If you are friends with the family of the boy, play it up. Ask your daughter about the boy, using terms such as "How is that fine young man, (insert name)."
Trust me, there is nothing more discouraging to a teenage girl than a parental endorsement. My father did this to a boy he particularly didn't like, and it worked like a charm. My sister still hasn't figured it out, many years later. ;)
Regards, Ivan
If the dude doesn't leave (skidmarks in the driveway) she could tryout as Alannis Morreset (sp?) for MTV.
Bwahahaha!
I like to shoot watermelons in front of the boys. It makes quite an impression.
The real threats get the buddy treatment and I let them see the toys in my garage.

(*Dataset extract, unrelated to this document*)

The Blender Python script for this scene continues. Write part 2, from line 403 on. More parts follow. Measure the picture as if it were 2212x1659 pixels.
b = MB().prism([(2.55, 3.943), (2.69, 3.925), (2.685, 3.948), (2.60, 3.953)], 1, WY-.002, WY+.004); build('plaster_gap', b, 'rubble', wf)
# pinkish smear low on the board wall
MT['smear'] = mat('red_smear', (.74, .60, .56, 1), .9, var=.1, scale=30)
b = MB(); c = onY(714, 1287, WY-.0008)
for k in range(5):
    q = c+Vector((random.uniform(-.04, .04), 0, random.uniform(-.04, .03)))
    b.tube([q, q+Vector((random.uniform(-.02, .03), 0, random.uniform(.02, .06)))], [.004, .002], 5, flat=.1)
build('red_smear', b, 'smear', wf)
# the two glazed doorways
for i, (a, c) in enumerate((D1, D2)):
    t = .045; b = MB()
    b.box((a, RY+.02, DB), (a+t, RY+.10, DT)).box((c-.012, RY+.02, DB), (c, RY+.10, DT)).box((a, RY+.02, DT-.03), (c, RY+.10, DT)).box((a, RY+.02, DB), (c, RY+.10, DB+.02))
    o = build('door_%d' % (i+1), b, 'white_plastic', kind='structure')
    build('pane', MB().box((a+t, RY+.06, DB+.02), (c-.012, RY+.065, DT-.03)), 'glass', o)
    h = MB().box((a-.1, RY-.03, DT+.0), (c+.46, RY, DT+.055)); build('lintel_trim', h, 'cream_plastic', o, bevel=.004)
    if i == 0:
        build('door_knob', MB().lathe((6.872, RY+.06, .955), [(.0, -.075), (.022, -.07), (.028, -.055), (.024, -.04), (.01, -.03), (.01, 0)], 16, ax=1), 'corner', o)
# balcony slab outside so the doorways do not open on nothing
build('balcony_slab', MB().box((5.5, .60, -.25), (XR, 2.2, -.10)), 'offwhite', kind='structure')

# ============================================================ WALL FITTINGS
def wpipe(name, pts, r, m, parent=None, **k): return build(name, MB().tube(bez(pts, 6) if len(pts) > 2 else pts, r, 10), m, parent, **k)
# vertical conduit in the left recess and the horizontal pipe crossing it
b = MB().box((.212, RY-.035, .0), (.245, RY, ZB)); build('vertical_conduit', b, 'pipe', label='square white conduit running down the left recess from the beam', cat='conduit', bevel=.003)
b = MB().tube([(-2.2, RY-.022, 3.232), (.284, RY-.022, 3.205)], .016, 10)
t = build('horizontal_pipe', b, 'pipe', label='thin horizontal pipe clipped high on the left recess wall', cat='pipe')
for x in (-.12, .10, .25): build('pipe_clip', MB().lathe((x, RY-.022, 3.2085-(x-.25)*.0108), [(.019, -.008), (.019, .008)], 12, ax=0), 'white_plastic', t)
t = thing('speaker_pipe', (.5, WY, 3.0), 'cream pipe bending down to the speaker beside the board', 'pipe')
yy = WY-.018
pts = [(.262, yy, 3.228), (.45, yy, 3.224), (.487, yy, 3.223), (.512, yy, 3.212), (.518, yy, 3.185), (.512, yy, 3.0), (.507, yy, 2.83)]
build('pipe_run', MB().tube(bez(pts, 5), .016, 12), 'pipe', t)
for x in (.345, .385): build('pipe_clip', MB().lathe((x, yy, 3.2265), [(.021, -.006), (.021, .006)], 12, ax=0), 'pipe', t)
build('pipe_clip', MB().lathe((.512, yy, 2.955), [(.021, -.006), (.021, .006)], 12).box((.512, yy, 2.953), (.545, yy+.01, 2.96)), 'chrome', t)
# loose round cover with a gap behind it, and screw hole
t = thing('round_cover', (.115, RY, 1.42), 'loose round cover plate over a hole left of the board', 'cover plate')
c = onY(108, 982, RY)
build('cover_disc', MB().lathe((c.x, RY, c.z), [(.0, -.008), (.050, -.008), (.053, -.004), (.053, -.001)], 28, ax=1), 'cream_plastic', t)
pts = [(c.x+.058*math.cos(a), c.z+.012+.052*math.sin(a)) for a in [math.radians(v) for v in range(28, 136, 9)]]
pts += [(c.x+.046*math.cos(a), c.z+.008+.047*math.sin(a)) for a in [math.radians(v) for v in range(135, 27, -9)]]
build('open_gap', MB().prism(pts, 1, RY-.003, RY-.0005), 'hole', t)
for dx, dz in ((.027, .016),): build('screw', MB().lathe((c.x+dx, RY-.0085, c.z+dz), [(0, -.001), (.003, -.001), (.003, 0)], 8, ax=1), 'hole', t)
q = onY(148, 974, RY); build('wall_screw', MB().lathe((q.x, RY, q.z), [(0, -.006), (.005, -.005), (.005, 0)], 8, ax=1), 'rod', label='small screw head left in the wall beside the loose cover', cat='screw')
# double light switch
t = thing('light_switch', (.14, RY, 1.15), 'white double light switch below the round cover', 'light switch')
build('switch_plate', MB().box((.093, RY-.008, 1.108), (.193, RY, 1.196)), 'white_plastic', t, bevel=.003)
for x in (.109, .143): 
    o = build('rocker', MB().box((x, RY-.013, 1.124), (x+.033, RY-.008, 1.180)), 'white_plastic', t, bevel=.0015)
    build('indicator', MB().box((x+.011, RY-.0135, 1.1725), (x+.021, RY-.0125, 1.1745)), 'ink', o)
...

So far the gear head angle has nipped a couple of potential's in the bud
If you have a grease monkey daughter this tack might not be quite so effective.
FReegards
I guess the question here is, how much attention WOULD you like for this (or any) boy to be giving your daughter? Is this a matter of genuine concern for your daughter's wellbeing, or this just a father's normal feeling of panic over his little girl growing up? Is the boy's behavior dangerously predatory, or is it just an awkward, overzealous first attempt at "courting"? Is your daughter encouraging his attentions? If she is, then perhaps you need to focus your attention on her behavior rather than on the boy's behavior.
I'd say you need to take a closer look at what your real concerns are here......and then act accordingly. (LOL!! Can you tell I don't have any kids? I make it all sound so easy......)
I'm curious -- going on 21 physically or emotionally?
Do you have an inkling of what the messages on the computer, or the phone calls are? What I mean is, is she doing this in the open, or is she trying to keep it away from you.
How about inviting him for breakfast when neither is all dolled up?
My husband used to say that the most protective of fathers were the cut-ups when they were teens themselves --- hence the strictness. LOL! (you devils!)
Getting to know the boy is good.It could work both ways. He can get to know you and respect you also, and that respect will probably be directed toward your daughter.
Open dialogues and plenty of communication. I had one daughter,and 3 sons, who were all teenagers at the same time, (they were all a year apart) and we were constantly talking in the kitchen, when I was cooking, etc. I didn't instigate it, they just came and talked. I understand that the pressures are different now, but back then there were still the drugs and free love stuff, and the skirts up to you know where.
We weren't afraid to say 'no', and the kids knew it. We are all good friends to this day.
After all this, all the aunties and unclies out here will want to know how this all comes out!!
They know the plumbing. They don't know how to tell her what she wants/needs to hear (as a group, exceptions for children of used car salesmen, preachers and others of the ilk). This was all based on the assumption that the girl was'nt a slag or dumb as dirt. Girls with low self esteem are doomed. If you screwed up when she was six now is when you start to pay.